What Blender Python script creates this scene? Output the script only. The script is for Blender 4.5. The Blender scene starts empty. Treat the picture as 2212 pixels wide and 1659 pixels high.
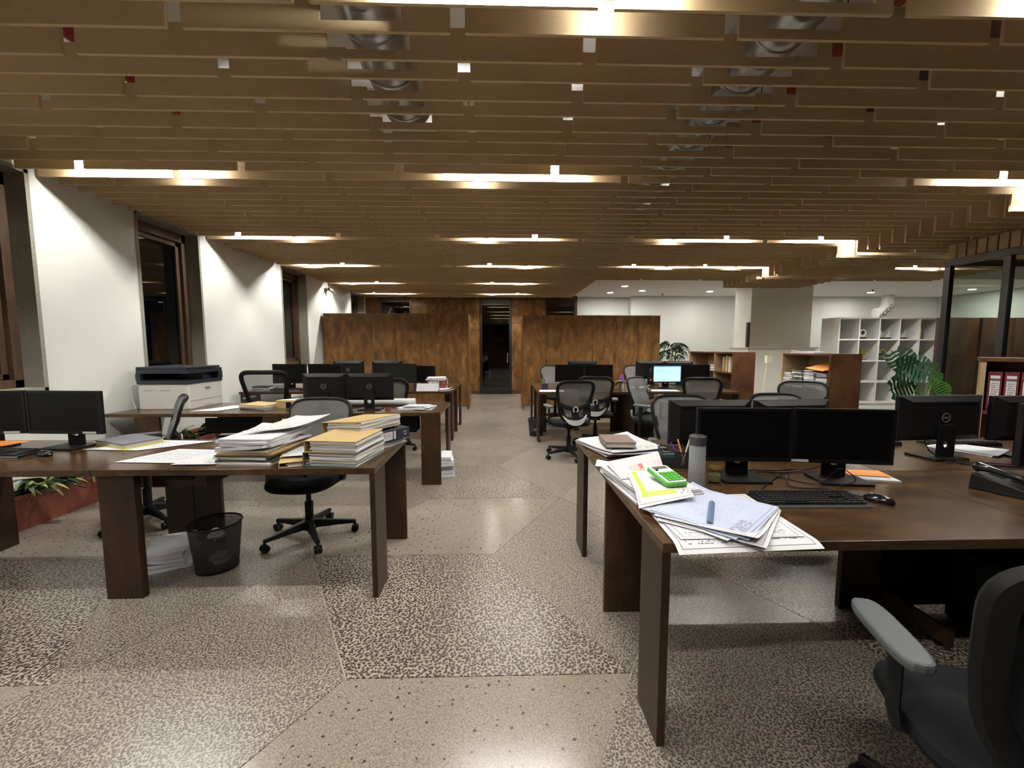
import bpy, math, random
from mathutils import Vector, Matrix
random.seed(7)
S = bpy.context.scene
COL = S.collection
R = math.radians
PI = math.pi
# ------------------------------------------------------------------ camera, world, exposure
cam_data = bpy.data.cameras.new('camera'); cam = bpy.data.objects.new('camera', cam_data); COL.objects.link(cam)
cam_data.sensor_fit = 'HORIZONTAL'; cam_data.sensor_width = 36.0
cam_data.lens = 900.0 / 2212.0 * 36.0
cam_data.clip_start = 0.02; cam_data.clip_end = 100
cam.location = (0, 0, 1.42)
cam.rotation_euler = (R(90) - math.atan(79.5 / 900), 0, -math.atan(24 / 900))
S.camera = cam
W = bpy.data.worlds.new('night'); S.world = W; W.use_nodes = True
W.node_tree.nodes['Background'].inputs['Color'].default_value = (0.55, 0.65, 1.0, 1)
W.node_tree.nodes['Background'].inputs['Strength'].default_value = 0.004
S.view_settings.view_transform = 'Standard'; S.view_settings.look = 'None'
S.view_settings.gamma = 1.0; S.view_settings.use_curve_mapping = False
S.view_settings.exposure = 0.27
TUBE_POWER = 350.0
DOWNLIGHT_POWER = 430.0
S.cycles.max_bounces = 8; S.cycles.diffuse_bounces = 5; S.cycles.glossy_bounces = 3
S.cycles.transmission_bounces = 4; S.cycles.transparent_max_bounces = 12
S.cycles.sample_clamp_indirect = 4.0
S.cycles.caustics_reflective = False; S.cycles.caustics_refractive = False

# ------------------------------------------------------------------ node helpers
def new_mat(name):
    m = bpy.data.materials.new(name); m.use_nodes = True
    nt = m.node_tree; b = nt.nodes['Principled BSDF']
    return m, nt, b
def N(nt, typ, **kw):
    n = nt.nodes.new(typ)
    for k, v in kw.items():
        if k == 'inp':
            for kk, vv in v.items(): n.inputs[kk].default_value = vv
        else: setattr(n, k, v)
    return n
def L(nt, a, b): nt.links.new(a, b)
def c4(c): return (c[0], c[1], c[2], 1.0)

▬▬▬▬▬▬

[JOB]:
Copy every line above that holds the word "scene".

[SOLVED PROBLEM]:
What Blender Python script creates this scene? Output the script only. The script is for Blender 4.5. The Blender scene starts empty. Treat the picture as 2212 pixels wide and 1659 pixels high.
S = bpy.context.scene